Is it okay to have multiple repositories, one for each mapper?


Solution

  • Is it okay to have more than one repository for an aggregate in DDD?

    Short answer: yes.

    Longer answer: you won't find any suggestion of multiple repository in the original book by Evans. As he described things, the domain model would have one representation of the aggregate, and the repository abstraction provided consumers with the illusion that the aggregate was stored in an in-memory collection.

    Largely, this makes sense -- you are trying to ensure that writes to data within the aggregate boundary are consistent, so you need a single authority for change.

    But... there's no particular reason that reads need to travel through the same code path as writes.

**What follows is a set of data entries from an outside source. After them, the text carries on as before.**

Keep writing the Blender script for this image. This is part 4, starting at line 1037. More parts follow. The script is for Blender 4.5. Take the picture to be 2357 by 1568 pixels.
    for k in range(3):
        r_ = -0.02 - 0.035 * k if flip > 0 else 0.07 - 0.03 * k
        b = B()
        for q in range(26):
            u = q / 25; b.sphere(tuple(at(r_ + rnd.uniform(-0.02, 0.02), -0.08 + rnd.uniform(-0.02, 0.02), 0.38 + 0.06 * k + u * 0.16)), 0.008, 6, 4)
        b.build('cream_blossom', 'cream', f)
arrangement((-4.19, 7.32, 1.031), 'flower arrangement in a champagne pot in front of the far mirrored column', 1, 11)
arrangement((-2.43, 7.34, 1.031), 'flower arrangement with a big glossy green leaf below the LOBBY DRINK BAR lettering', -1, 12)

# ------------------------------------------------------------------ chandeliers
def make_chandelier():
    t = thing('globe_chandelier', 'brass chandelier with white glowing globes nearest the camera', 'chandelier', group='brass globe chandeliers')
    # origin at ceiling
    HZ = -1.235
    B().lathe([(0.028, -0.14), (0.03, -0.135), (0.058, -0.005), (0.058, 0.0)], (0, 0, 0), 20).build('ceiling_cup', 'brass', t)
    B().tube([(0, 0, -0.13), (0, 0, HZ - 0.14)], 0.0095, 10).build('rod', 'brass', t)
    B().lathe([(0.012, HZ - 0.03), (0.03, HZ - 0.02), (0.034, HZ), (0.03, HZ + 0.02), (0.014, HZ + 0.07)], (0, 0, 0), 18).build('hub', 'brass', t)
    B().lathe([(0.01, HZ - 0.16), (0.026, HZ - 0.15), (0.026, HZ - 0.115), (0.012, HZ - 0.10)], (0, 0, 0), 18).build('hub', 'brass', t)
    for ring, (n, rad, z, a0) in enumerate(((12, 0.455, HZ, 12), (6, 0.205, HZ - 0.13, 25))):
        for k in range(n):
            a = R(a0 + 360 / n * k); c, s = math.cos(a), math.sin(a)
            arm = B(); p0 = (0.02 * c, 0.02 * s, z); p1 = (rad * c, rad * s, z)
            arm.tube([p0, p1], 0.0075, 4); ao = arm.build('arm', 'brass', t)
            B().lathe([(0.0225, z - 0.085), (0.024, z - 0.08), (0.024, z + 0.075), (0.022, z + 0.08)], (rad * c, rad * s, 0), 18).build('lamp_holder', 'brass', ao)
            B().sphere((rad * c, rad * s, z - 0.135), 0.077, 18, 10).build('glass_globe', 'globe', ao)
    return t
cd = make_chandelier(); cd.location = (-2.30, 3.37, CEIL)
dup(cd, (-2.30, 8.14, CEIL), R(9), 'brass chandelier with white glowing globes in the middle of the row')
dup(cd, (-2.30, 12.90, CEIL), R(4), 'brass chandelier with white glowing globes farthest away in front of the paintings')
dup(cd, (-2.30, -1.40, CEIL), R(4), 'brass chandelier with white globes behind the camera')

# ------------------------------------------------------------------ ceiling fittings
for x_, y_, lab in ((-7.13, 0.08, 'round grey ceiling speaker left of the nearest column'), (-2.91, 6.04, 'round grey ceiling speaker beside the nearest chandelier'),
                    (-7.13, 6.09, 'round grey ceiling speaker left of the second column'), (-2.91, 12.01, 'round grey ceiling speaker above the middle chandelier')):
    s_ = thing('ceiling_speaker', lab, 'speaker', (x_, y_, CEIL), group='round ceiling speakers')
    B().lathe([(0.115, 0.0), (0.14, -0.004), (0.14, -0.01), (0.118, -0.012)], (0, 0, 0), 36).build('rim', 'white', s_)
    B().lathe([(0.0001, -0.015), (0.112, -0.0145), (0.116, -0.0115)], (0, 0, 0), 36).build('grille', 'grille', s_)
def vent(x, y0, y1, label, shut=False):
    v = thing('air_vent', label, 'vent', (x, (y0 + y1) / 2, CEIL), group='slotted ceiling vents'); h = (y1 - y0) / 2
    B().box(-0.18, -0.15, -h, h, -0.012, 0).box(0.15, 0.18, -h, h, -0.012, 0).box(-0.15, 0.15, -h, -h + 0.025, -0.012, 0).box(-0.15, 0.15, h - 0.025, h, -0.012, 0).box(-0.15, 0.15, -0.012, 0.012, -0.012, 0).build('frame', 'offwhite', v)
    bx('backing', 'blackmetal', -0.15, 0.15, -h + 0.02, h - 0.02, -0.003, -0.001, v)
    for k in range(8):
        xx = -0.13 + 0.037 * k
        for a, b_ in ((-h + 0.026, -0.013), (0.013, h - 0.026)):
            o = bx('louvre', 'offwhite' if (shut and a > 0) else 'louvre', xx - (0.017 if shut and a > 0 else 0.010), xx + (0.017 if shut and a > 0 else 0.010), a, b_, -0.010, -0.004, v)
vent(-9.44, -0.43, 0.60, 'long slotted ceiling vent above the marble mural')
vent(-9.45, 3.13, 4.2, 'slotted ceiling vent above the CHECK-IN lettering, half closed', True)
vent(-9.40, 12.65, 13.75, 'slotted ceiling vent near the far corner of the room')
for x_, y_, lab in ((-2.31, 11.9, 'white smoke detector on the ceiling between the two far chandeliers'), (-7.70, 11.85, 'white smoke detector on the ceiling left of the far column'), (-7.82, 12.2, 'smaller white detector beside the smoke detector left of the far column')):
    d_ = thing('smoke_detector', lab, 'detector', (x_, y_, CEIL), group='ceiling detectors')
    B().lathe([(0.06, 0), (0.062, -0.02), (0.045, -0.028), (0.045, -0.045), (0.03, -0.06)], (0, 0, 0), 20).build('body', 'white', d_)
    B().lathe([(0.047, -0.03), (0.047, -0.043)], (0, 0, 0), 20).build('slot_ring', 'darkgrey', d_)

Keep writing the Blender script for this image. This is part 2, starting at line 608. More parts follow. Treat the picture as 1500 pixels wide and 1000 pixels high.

Welcome to the world of . What that gives you immediately is the idea that the in memory representation for reads might need to be optimized differently from the in memory representation used for writes.

    In its more general form, you get the idea that the concept that you are modeling might have different representations for each use case.

    For your case, where it is sometimes appropriate to read from the RDBMS, sometimes from the API, sometimes both, this isn't quite an exact match -- the repository interface hides the implementation details from the consumer, but you still have to bother with the implementation.

    One thing you might look at is your requirements; how fresh does the data need to be in each use case? A constraint that is often relaxed in the CQRS pattern is the idea that the effects of writes are immediately available for reading. The important question to ask would be, if the data hasn't been cached yet, can you simply report "data not available" without hitting the API?

    If so, then use cases that access the cached data need only a single repository implementation.